An enduring riddle about social and political affairs is whether the "old days" were ever really better.
Was there once more decency, truthfulness and courage in the world than there is today?
Nostalgia for better times when America was "great," or suffered less inequality, or was not so polarized — or something — unites a divided country today. I don't have a clue whether, on the whole, this sense of a lost Golden Age is justified — particularly on the pressing question in this "post-truth" era of honesty in public life.
But I've been watching political shenanigans long enough to have a case study or two to offer.
Here is one: A quarter-century ago, Mark Dayton was a zealous, even self-righteous scold about public integrity — about the betrayal involved whenever public servants cheated the people they worked for.
This did not make Dayton particularly popular back then. The public paid little attention, and the hyenas who have circled hungrily in all epochs, looking to feast at the public's expense, often resented his holier-than-thou pronouncements.
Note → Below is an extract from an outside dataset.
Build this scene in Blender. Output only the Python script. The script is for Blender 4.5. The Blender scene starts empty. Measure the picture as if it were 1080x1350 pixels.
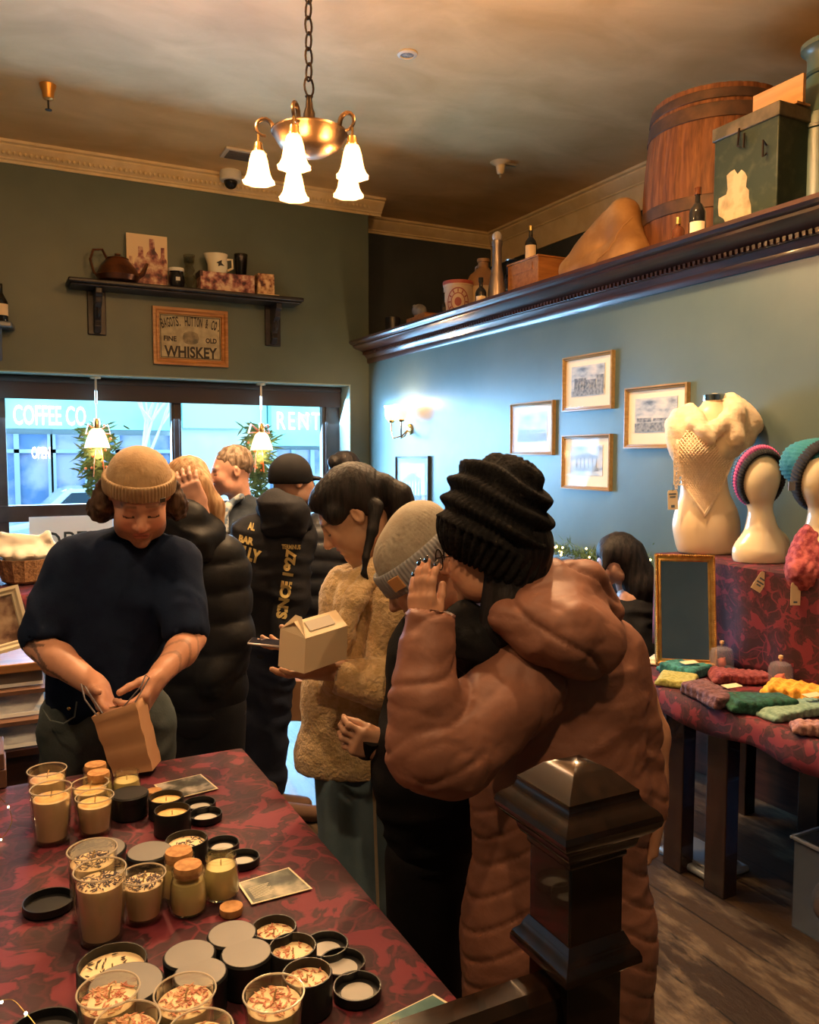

Whether "times" have changed or not, Dayton seems to have changed a bit. On Feb. 7, Minnesota's governor responded to clear confirmation of unethical self-indulgence with taxpayer resources among his own appointees by mounting a spirited defense of the hearty partyers — and delivering a scolding to those who questioned them.
Michele Kelm-Helgen and Ted Mondale, formerly Dayton's hand-picked top executives at U.S. Bank Stadium — the "People's Stadium," as the governor used to call it — have resigned in disrepute for turning choice suites set aside for the people's business into private party rooms for friends and family and DFL groupies.